版画という芸術
昨日ある場所に立っていたら、真後ろの男女二人組が版画につてい語っているのが聞こえてきた。
「版画はアートとしての価値が低い。あんな複製画にハイプライスなどナンセンスだ」と。
この発言こそナンセンスではないか。今でもその二人組に李禹煥の以下の文章を突きつけてやりたい。
「版画は、複製画や再現画ではないと考えたい。一つの版によって、何枚も同じものを刷り上げて複数化することが版画家の仕事とは思えないのだ。
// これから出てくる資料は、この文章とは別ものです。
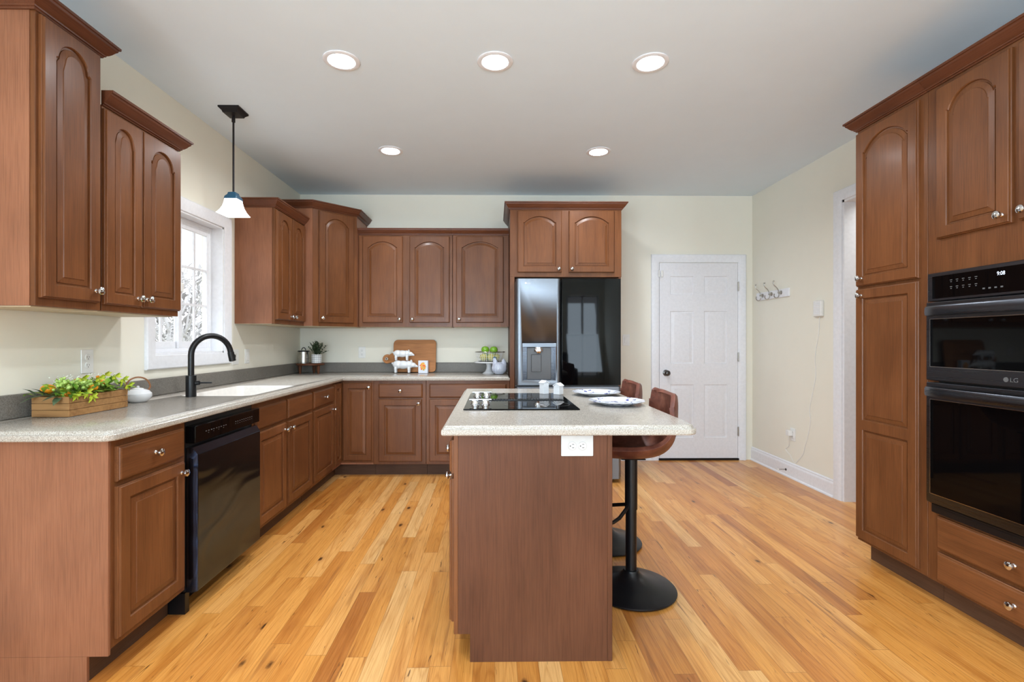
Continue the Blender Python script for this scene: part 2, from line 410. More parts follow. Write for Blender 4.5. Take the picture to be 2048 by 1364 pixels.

版画の魅力は、むしろ、版という無限に可変性を含みつつ同一性を装うその不安定な重層性にある。インクや紙や刷るという行程や行為のなかで、微妙に変わる。一枚一枚が、どれだけお互いに独立していながらつながっており、似ていながらズレてゆくか。その不安定に揺れる狭間で、画家はつねに新たな世界に出会う。ズレの幅のバイブレーションが、画家を刺激し、繰り返し刷ってみることを欲望する。」
もはやこれは、すばらしい一編の詩ではないか。
ここでは芸術と哲学が詩の中に折りたたまれている。
こういった輩はきっと、詩と哲学の関係について言及したメルロ=ポンティの書物でさえ、平気でまたいで通るだろう。